Caissiers, livreurs, agents, commerçants essentiels, préparateurs de commandes... peuvent s'interroger. Dans le cas des chauffeurs routiers, Florence Berthelot, déléguée générale de la fédération nationale des transporteurs routiers (FNTR), rappelle par exemple à France Info : "Nous avons élaboré un certain nombre de recommandations mais il faut reconnaître que, parfois, lorsqu'un chauffeur arrive chez les clients pour charger ou décharger, un certain nombre de ces recommandations ne sont pas correctement appliquées, notamment la distanciation sociale".

Comment exercer son droit de retrait ?

Concrètement, un salarié, qui considère que ses conditions de travail sont inhabituellement dangereuses, doit d'abord en alerter son employeur, conformément aux articles L4131-1 et L4131-2 du Code du travail. 

Une fois que ce dernier a été prévenu, de manière orale ou à l'écrit, l'employé n'a pas besoin d'une quelconque autorisation pour exercer son droit de retrait et quitter temporairement son poste, le temps que tout soit mis en œuvre pour écarter le danger supposé.

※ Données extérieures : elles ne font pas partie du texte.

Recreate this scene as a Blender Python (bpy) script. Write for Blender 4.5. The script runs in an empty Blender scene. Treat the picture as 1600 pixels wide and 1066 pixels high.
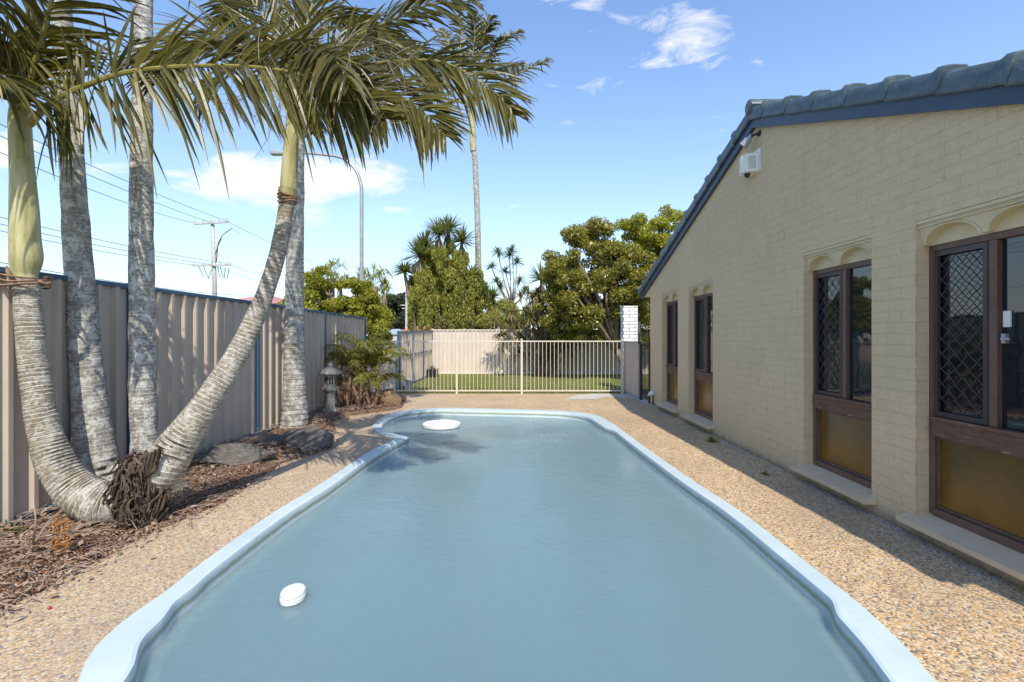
import bpy, bmesh, math, random
import numpy as np
from mathutils import Vector, Matrix, noise
R = math.radians
random.seed(7); rng = np.random.default_rng(11)
scene = bpy.context.scene
col = scene.collection

# ------------------------------------------------------------------ camera
H = 1.45            # eye height
F = 755.6           # focal length in photo pixels (17 mm on 36 mm)
HZ = 524.0          # horizon row
cam_d = bpy.data.cameras.new("camera"); cam = bpy.data.objects.new("camera", cam_d); col.objects.link(cam)
cam.location = (0, 0, H); cam.rotation_euler = (R(90), 0, 0)
cam_d.lens = 17; cam_d.sensor_width = 36; cam_d.shift_y = -9/1600
cam_d.clip_start = 0.05; cam_d.clip_end = 3000
scene.camera = cam

# ------------------------------------------------------------------ sun + sky
SD = Vector((0.145, -0.85, 1.0)).normalized()     # towards the sun
sun_d = bpy.data.lights.new("sun", 'SUN'); sun = bpy.data.objects.new("sun", sun_d); col.objects.link(sun)
sun_d.energy = 3.3; sun_d.angle = R(0.5); sun_d.color = (1.0, 0.91, 0.78)
sun.rotation_euler = SD.to_track_quat('Z', 'Y').to_euler(); sun.location = (3, -8, 12)
w = bpy.data.worlds.new("World"); scene.world = w; w.use_nodes = True
nt = w.node_tree; nt.nodes.clear()
def N(t, **k):
    n = nt.nodes.new(t)
    for a, b in k.items(): setattr(n, a, b)
    return n
out = N('ShaderNodeOutputWorld'); bg = N('ShaderNodeBackground'); sky = N('ShaderNodeTexSky')
sky.sky_type = 'NISHITA'; sky.sun_disc = False
sky.sun_elevation = math.asin(SD.z); sky.sun_rotation = math.atan2(SD.x, SD.y)
sky.air_density = 1.15; sky.dust_density = 0.35; sky.ozone_density = 1.6
def wm(op, a, b=None, c=None):
    n = N('ShaderNodeMath', operation=op)
    for i, v in enumerate((a, b, c)):
        if v is None: continue
        if isinstance(v, (int, float)): n.inputs[i].default_value = v
        else: nt.links.new(v, n.inputs[i])
    return n.outputs[0]
tc = N('ShaderNodeTexCoord'); sep = N('ShaderNodeSeparateXYZ'); nt.links.new(tc.outputs['Generated'], sep.inputs[0])
dx, dy, dz = sep.outputs
yy = wm('MAXIMUM', dy, 0.05); u = wm('DIVIDE', dx, yy); v = wm('DIVIDE', dz, yy)
# a flat cloud layer overhead
zz = wm('MAXIMUM', dz, 0.04)
lay = N('ShaderNodeCombineXYZ'); nt.links.new(wm('DIVIDE', dx, zz), lay.inputs[0]); nt.links.new(wm('DIVIDE', dy, zz), lay.inputs[1])
n1 = N('ShaderNodeTexNoise'); nt.links.new(lay.outputs[0], n1.inputs['Vector'])
n1.inputs['Scale'].default_value = 2.3; n1.inputs['Detail'].default_value = 9; n1.inputs['Roughness'].default_value = .6; n1.inputs['Distortion'].default_value = .35
n2 = N('ShaderNodeTexNoise'); mp = N('ShaderNodeMapping'); mp.inputs['Scale'].default_value = (9, 9, 26)
nt.links.new(tc.outputs['Generated'], mp.inputs[0]); nt.links.new(mp.outputs[0], n2.inputs['Vector'])
n2.inputs['Scale'].default_value = 1.0; n2.inputs['Detail'].default_value = 8; n2.inputs['Roughness'].default_value = .62; n2.inputs['Distortion'].default_value = .5
mask = None
# (u0, v0, half width, half height, strength) of cloud patches, as directions
for (px, py, a, b, s) in [(470, 285, 190, 48, 1.0), (560, 275, 90, 38, 1.0), (385, 268, 70, 32, 1.0), (170, 268, 60, 18, .8), (5, 235, 60, 40, 1.0), (285, 270, 50, 12, .7),
                          (1075, 55, 120, 70, .60), (1015, 100, 70, 34, .62), (950, 128, 130, 30, .5), (930, 40, 130, 40, .42), (880, 190, 30, 12, .6),
                          (900, 0, 90, 30, .5), (1190, 88, 40, 30, .5), (1060, 205, 120, 16, .42), (1110, 180, 150, 14, .35), (650, 485, 90, 40, 1.0), (480, 330, 60, 26, .75),
                          (200, 470, 420, 60, .45), (620, 330, 40, 14, .5), (800, 325, 50, 10, .4), (2600, 300, 500, 200, .7), (-1200, 250, 500, 160, .7)]:
    du = wm('DIVIDE', wm('SUBTRACT', u, (px-800)/F), a/F); dv = wm('DIVIDE', wm('SUBTRACT', v, (HZ-py)/F), b/F)
    d2 = wm('ADD', wm('MULTIPLY', du, du), wm('MULTIPLY', dv, dv))
    m = wm('MULTIPLY', wm('MAXIMUM', wm('SUBTRACT', 1.0, wm('MULTIPLY', d2, .6)), 0.0), s)
    mask = m if mask is None else wm('MAXIMUM', mask, m)
dens = wm('MULTIPLY', wm('ADD', wm('SUBTRACT', wm('ADD', wm('MULTIPLY', n2.outputs[0], 1.35), wm('MULTIPLY', n1.outputs[0], .5)), 1.30), wm('MULTIPLY', mask, .72)), 3.1)
dens = wm('MINIMUM', wm('MAXIMUM', dens, 0.0), 0.93)
dens = wm('MULTIPLY', dens, wm('MINIMUM', wm('MULTIPLY', mask, 2.2), 1.0))
hz = wm('MULTIPLY', wm('POWER', wm('SUBTRACT', 1.0, wm('MINIMUM', wm('MAXIMUM', wm('DIVIDE', dz, .62), 0), 1)), 2.2), .62)   # pale air low in the sky
mixh = N('ShaderNodeMix', data_type='RGBA'); nt.links.new(hz, mixh.inputs[0]); 
tint = N('ShaderNodeMix', data_type='RGBA', blend_type='MULTIPLY'); tint.inputs[0].default_value = 1; nt.links.new(sky.outputs[0], tint.inputs[6]); tint.inputs[7].default_value = (.92, 1.0, 1.13, 1)
nt.links.new(tint.outputs[2], mixh.inputs[6]); mixh.inputs[7].default_value = (3.0, 3.35, 3.6, 1)
mixc = N('ShaderNodeMix', data_type='RGBA'); nt.links.new(dens, mixc.inputs[0]); nt.links.new(mixh.outputs[2], mixc.inputs[6]); mixc.inputs[7].default_value = (4.6, 4.6, 4.6, 1)
nt.links.new(mixc.outputs[2], bg.inputs[0]); bg.inputs[1].default_value = 0.15
nt.links.new(bg.outputs[0], out.inputs[0])
scene.view_settings.view_transform = 'Standard'; scene.view_settings.look = 'None'; scene.view_settings.gamma = 1
scene.view_settings.exposure = 0.68
scene.render.engine = 'CYCLES'
scene.cycles.max_bounces = 8; scene.cycles.transparent_max_bounces = 8

# ------------------------------------------------------------------ pixel <-> place helpers
def at(px, py, Y): return Vector(((px-800)*Y/F, Y, H+(HZ-py)*Y/F))
def OB(px): return 1/math.sqrt(1+((px-800)/F)**2)    # true radius from the width seen off-axis
def G(px, py, z=0.0):
    Y = (H-z)*F/(py-HZ); return Vector(((px-800)*Y/F, Y, z))

# ------------------------------------------------------------------ object helpers
ORG = {}
def tag(o, label=None, cat=None, group=None, kind=None):
    if label: o['label'] = label
    if cat: o['category'] = cat
    if group: o['group'] = group
    if kind: o['kind'] = kind
    return o
def empty(name, loc, label, cat, group=None):
    o = bpy.data.objects.new(name, None); col.objects.link(o); o.location = loc; o.empty_display_size = .2
    ORG[o] = Vector(loc); return tag(o, label, cat, group)
class MB:
    def __init__(s): s.v = []; s.f = []; s.uv = []; s.mi = []; s.cur = 0
    def add(s, vs, fs, uvs=None):
        b = len(s.v); s.v += [tuple(p) for p in vs]
        s.uv += (uvs if uvs else [(0, 0)]*len(vs))
        for f in fs: s.f.append([i+b for i in f]); s.mi.append(s.cur)
        return s
    def box(s, c, d, rz=0, M=None):
        x, y, z = d[0]/2, d[1]/2, d[2]/2
        vs = [Vector((a*x, b*y, e*z)) for e in (-1, 1) for b in (-1, 1) for a in (-1, 1)]
        m = M if M is not None else Matrix.Rotation(rz, 3, 'Z')
        vs = [m @ p + Vector(c) for p in vs]
        return s.add(vs, [(0, 2, 3, 1), (4, 5, 7, 6), (0, 1, 5, 4), (2, 6, 7, 3), (0, 4, 6, 2), (1, 3, 7, 5)])
    def bx(s, x0, x1, y0, y1, z0, z1): return s.box(((x0+x1)/2, (y0+y1)/2, (z0+z1)/2), (abs(x1-x0), abs(y1-y0), abs(z1-z0)))
    def bar(s, a, b, w, h, up=(0, 0, 1)):
        a = Vector(a); b = Vector(b); t = (b-a); L = t.length; t.normalize()
        sd = t.cross(Vector(up)); sd = sd.normalized() if sd.length > 1e-4 else Vector((1, 0, 0)); up = sd.cross(t)
        M = Matrix((sd, t, up)).transposed()
        return s.box((a+b)/2, (w, L, h), M=M)
    def tube(s, pts, rad, seg=8, caps=True, squash=None):
        pts = [Vector(p) for p in pts]; n = len(pts)
        if not hasattr(rad, '__len__'): rad = [rad]*n
        t0 = (pts[1]-pts[0]).normalized(); ref = Vector((0, 0, 1)) if abs(t0.z) < .9 else Vector((1, 0, 0))
        nx = t0.cross(ref).normalized(); vs = []; uv = []; L = 0; b0 = len(s.v)
        for i in range(n):
            t = (pts[min(i+1, n-1)]-pts[max(i-1, 0)]).normalized()
            nx = (nx - t*nx.dot(t)).normalized(); ny = t.cross(nx)
            if i: L += (pts[i]-pts[i-1]).length
            for k in range(seg+1):
                a = 2*math.pi*k/seg; q = math.cos(a), math.sin(a)
                vs.append(pts[i]+(nx*q[0]+ny*q[1])*rad[i]); uv.append((k/seg, L))
        fs = [(i*(seg+1)+k, i*(seg+1)+k+1, (i+1)*(seg+1)+k+1, (i+1)*(seg+1)+k) for i in range(n-1) for k in range(seg)]
        if caps: fs += [tuple(reversed(range(seg))), tuple((n-1)*(seg+1)+k for k in range(seg))]
        return s.add(vs, fs, uv)
    def lathe(s, prof, c, seg=24, rot=0, sx=1, sy=1):
        c = Vector(c); vs = []; n = len(prof)
        for r, z in prof:
            for k in range(seg):
                a = 2*math.pi*k/seg+rot; vs.append(c+Vector((r*sx*math.cos(a), r*sy*math.sin(a), z)))
        fs = [(i*seg+k, i*seg+(k+1) % seg, (i+1)*seg+(k+1) % seg, (i+1)*seg+k) for i in range(n-1) for k in range(seg)]
        fs += [tuple(reversed(range(seg))), tuple((n-1)*seg+k for k in range(seg))]
        return s.add(vs, fs)
    def build(s, name, mats, parent=None, smooth=False, auto=None, local=False, bevel=0):
        me = bpy.data.meshes.new(name)
        o3 = Vector((0, 0, 0)) if (parent is None or local) else ORG[parent]
        me.from_pydata([(p[0]-o3.x, p[1]-o3.y, p[2]-o3.z) for p in s.v], [], s.f)
        ul = me.uv_layers.new(name='UVMap'); lv = np.zeros(len(me.loops), dtype=np.int32); me.loops.foreach_get('vertex_index', lv)
        ul.data.foreach_set('uv', np.array(s.uv, dtype=np.float32)[lv].ravel())
        if not isinstance(mats, (list, tuple)): mats = [mats]
        for m in mats: me.materials.append(m)
        if len(mats) > 1: me.polygons.foreach_set('material_index', s.mi)
        me.update()
        if smooth or auto: me.polygons.foreach_set('use_smooth', [True]*len(me.polygons))
        if auto: me.set_sharp_from_angle(angle=R(auto))
        o = bpy.data.objects.new(name, me); col.objects.link(o)
        ORG[o] = o3 if parent is not None else Vector((0, 0, 0))
        if parent is not None: o.parent = parent
        if bevel:
            b = o.modifiers.new('bevel', 'BEVEL'); b.width = bevel; b.segments = 2; b.limit_method = 'ANGLE'; b.angle_limit = R(35)
        return o
def npmesh(name, V, Fq, mat, parent=None, smooth=False, uv=None):
    """V (n,3) array, Fq (m,k) array of one face size"""
    o3 = np.array(ORG[parent]) if parent is not None else np.zeros(3)
    me = bpy.data.meshes.new(name); V = np.asarray(V, dtype=np.float32)-o3.astype(np.float32)
    Fq = np.asarray(Fq, dtype=np.int32); m, k = Fq.shape
    me.vertices.add(len(V)); me.vertices.foreach_set('co', V.ravel())
    me.loops.add(m*k); me.loops.foreach_set('vertex_index', Fq.ravel())
    me.polygons.add(m); me.polygons.foreach_set('loop_start', np.arange(m, dtype=np.int32)*k)
    if uv is not None:
        ul = me.uv_layers.new(name='UVMap'); ul.data.foreach_set('uv', np.asarray(uv, dtype=np.float32)[Fq.ravel()].ravel())
    me.materials.append(mat); me.update(calc_edges=True); me.validate()
    if smooth: me.polygons.foreach_set('use_smooth', [True]*m)
    o = bpy.data.objects.new(name, me); col.objects.link(o); ORG[o] = Vector(o3) if parent is not None else Vector((0, 0, 0))
    if parent is not None: o.parent = parent
    return o
def spline(pts, n):
    """Catmull-Rom through tuples of any length"""
    P = [np.array(p, dtype=float) for p in pts]; P = [2*P[0]-P[1]]+P+[2*P[-1]-P[-2]]; o = []; m = len(P)-3
    for i in range(n):
        t = i/(n-1)*m; k = min(int(t), m-1); t -= k; a, b, c, d = P[k:k+4]
        o.append(.5*((2*b)+(c-a)*t+(2*a-5*b+4*c-d)*t*t+(3*b-a-3*c+d)*t**3))
    return o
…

L'employeur doit s'assurer qu'un salarié qui invoque son droit de retrait puisse être en mesure de le faire en toute sécurité, comme le rappelle l'article L4132-5 du Code du travail. Quant à l'employé, l'exercice de son droit de retrait ne doit pas constituer un danger supplémentaire pour ses collègues

Le salarié qui invoque le droit de retrait risque-t-il des sanctions ?

Dès lors, (uniquement) si le danger est avéré, aucune sanction ni retenue sur le salaire ne peut être effectuée, indique l'article L4131-3 du Code du travail.

Malgré tout, si l'employeur considère que l'invocation du droit de retrait de son salarié est illégitime, il peut avoir recours à une sanction disciplinaire et saisir les Prud'hommes : un juge règlera alors le contentieux en déterminant si le danger pour l'employé est avéré ou non. Si ce n'est pas le cas, le salarié risque un avertissement, une sanction, une retenue de salaire, une mise à pied voire un licenciement.